Lorraine Treanor, our Director of Marketing, had these thoughts about our first Fringe.
Hats off to the organizers of Capital Fringe for proving that Washington has a huge hunger for Fringe. As a producer (of Mamas, DOn’t Let Your Cowboys Grow Up to Be Actors) I attended the first Fringe meeting last summer where we heard the hopes and dreams of organizers Julianne Brienza and Damian Sinclair. One hundred productions. Inside and outside new and customary venues all around Penn Quarter. In July.
But – Washington is a conservative town! Would audiences stay aware in droves? Would artists putting not only their creative spirits on the line but some hard earned cash as well, see it all crash and burn? Everyone took their chances and with one collective roll of the dice, by January we had a festival lineup of 97 productions.
As we all know by now, the Capital Fringe Festival was a huge success. Show after show sold out.
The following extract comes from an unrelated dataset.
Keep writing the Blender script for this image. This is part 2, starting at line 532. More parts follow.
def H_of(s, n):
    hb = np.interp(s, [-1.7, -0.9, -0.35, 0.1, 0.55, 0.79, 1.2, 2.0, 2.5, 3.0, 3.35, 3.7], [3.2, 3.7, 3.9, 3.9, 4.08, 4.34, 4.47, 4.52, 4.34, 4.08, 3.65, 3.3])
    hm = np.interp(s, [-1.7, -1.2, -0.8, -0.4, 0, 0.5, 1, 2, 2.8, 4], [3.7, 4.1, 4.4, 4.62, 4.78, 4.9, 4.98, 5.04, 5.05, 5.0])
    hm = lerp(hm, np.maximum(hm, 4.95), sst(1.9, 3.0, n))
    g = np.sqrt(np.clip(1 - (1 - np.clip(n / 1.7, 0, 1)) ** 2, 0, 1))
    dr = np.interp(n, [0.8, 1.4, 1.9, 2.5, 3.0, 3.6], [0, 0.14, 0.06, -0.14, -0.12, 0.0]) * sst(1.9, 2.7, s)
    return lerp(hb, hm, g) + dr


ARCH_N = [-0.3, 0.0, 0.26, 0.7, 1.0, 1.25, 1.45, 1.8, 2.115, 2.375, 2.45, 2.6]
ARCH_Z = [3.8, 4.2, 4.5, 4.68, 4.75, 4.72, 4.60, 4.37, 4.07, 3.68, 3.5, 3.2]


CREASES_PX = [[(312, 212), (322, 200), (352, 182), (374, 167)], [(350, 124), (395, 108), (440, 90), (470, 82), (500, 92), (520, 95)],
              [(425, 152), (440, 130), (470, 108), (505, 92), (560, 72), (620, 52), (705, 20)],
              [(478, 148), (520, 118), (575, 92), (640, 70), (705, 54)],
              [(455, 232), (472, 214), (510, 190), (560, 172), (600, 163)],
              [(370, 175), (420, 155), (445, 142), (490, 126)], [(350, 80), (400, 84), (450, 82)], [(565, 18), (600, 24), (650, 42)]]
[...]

Fringe frenzy set in – people lined up at the Festival box office, saw their favorite shows had sold out and laid their money down for other shows – seeing 2 or 3 shows in one day, even those late night shows.
As a member of DCTR, I recorded the pre-show podcasts. I saw performers, many working on their own without the net of a theatre company, develop original and, by all accounts, audience-pleasing material. Because the festival was self-produced, every performer got a taste of what marketing means; creating websites and audio promos, sending out press releases, and squeezing in time to create, print and hand out postcards in between rehearsals.
Every actor hopes to make a living in theater. Most do not. But once festival receipts are tallied and checks remitted, many actors and producers just might be receiving one of their best paychecks of the year.
I loved how a fringe community formed over those 11 days; in the easy atmosphere of the Warehouse Bar, strangers became friends whether they had walked in as performers, audience members reviewers or crew.
Looking ahead, I hope that Fringe II will make a bigger visual impact around town – street banners, bus ads, and maybe even pull off the opening day parade that had to be set aside this year. Daytime street and lunch time events are being talked about. It will be bigger. It will be better. It’s in the works even as you read this.